→ **WHAT IS EXPECTED**:
Copy, from the entries below, each line where the word "pixels" can be found.

→ **MATERIAL PROVIDED**:
-*-

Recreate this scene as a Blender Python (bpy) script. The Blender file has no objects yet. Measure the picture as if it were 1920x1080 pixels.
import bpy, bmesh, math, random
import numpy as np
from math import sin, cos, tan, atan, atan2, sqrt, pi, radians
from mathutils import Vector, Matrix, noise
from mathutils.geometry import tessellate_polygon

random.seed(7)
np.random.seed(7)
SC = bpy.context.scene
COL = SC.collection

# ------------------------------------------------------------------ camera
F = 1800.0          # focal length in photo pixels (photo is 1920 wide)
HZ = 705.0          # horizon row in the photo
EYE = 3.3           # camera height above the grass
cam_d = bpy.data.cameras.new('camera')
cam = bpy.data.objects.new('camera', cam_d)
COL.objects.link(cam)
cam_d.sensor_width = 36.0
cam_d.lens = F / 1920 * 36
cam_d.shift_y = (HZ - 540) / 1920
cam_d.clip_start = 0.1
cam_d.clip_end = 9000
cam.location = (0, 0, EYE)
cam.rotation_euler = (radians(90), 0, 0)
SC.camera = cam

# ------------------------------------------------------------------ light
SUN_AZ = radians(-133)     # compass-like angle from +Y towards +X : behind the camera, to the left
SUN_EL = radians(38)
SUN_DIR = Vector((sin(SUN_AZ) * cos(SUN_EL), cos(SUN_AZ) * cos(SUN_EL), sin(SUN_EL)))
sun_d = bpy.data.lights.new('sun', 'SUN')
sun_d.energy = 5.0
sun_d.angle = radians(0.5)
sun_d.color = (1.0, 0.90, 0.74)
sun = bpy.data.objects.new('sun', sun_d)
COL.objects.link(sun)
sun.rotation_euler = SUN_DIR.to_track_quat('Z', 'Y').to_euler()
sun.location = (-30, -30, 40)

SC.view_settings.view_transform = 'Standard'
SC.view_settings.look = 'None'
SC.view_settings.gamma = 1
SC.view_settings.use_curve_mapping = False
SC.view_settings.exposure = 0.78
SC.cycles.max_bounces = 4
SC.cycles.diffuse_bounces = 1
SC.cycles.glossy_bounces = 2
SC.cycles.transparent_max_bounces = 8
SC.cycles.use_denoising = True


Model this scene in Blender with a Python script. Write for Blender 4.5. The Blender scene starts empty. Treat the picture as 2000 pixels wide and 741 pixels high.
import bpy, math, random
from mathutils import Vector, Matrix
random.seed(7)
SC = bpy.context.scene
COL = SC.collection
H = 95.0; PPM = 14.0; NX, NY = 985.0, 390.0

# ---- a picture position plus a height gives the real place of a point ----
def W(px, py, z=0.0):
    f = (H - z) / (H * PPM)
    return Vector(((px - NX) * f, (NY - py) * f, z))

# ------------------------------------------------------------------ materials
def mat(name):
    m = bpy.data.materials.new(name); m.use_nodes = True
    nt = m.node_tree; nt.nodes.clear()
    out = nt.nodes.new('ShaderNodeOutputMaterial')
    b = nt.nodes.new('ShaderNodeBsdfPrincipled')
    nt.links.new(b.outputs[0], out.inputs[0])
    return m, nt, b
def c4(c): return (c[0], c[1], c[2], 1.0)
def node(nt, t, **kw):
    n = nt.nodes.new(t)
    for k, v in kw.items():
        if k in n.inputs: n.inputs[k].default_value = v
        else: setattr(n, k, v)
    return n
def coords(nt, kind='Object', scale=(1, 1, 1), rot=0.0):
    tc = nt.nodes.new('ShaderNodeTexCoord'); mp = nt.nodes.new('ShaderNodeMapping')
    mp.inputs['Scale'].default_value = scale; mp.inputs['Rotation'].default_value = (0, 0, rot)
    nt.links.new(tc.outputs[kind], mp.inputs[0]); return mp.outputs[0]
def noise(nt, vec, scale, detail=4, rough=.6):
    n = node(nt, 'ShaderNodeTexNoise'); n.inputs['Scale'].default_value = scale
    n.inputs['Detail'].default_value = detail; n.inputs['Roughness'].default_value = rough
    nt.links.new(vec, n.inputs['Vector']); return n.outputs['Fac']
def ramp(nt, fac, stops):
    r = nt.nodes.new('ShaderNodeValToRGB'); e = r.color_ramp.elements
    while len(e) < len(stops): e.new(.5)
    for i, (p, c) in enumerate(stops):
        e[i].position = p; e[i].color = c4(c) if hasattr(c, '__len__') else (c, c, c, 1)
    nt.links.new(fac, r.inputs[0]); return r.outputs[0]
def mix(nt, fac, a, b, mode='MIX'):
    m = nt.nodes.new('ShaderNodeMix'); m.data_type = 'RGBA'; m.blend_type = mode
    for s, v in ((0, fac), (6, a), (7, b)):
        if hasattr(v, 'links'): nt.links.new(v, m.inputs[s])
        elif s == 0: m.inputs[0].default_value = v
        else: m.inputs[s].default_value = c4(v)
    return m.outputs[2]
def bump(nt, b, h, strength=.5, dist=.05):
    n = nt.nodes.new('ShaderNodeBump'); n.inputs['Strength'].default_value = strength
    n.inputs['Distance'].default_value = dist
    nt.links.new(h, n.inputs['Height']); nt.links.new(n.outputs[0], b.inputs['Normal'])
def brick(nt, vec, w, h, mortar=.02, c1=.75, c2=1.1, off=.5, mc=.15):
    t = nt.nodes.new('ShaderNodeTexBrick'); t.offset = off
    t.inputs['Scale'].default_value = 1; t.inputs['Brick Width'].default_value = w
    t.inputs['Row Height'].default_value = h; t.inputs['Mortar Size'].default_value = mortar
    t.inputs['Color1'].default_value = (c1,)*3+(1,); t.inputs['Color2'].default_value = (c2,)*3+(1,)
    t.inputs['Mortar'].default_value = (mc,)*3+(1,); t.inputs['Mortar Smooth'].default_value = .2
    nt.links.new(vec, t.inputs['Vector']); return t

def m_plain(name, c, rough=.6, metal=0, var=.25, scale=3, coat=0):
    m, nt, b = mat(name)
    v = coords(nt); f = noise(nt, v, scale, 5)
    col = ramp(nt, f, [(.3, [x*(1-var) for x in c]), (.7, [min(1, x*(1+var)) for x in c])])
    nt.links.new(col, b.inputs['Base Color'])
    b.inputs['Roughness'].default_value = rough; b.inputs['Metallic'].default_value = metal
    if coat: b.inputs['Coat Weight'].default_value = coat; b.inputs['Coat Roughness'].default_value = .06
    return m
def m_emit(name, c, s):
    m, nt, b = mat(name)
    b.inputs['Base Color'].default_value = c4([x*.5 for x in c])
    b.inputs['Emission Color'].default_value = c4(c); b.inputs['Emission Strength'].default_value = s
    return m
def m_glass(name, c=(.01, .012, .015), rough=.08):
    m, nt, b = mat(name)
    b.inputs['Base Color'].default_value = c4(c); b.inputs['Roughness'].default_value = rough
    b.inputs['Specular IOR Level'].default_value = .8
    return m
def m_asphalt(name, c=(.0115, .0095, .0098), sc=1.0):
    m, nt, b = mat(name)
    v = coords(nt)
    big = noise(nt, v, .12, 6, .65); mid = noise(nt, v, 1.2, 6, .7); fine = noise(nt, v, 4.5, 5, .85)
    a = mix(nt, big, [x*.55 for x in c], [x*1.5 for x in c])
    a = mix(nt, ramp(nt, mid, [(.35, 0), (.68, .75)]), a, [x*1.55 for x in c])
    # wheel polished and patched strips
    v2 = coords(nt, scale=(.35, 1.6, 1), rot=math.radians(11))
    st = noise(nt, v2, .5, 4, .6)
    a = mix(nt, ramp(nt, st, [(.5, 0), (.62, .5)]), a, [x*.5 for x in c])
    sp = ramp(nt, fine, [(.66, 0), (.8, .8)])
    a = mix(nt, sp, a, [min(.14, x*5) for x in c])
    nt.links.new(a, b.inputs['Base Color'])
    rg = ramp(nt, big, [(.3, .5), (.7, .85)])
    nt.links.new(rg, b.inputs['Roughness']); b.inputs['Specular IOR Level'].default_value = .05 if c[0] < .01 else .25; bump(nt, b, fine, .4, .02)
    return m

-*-

→ **WRITTEN ANSWER**:
Recreate this scene as a Blender Python (bpy) script. The Blender file has no objects yet. Measure the picture as if it were 1920x1080 pixels.
F = 1800.0          # focal length in photo pixels (photo is 1920 wide)
Model this scene in Blender with a Python script. Write for Blender 4.5. The Blender scene starts empty. Treat the picture as 2000 pixels wide and 741 pixels high.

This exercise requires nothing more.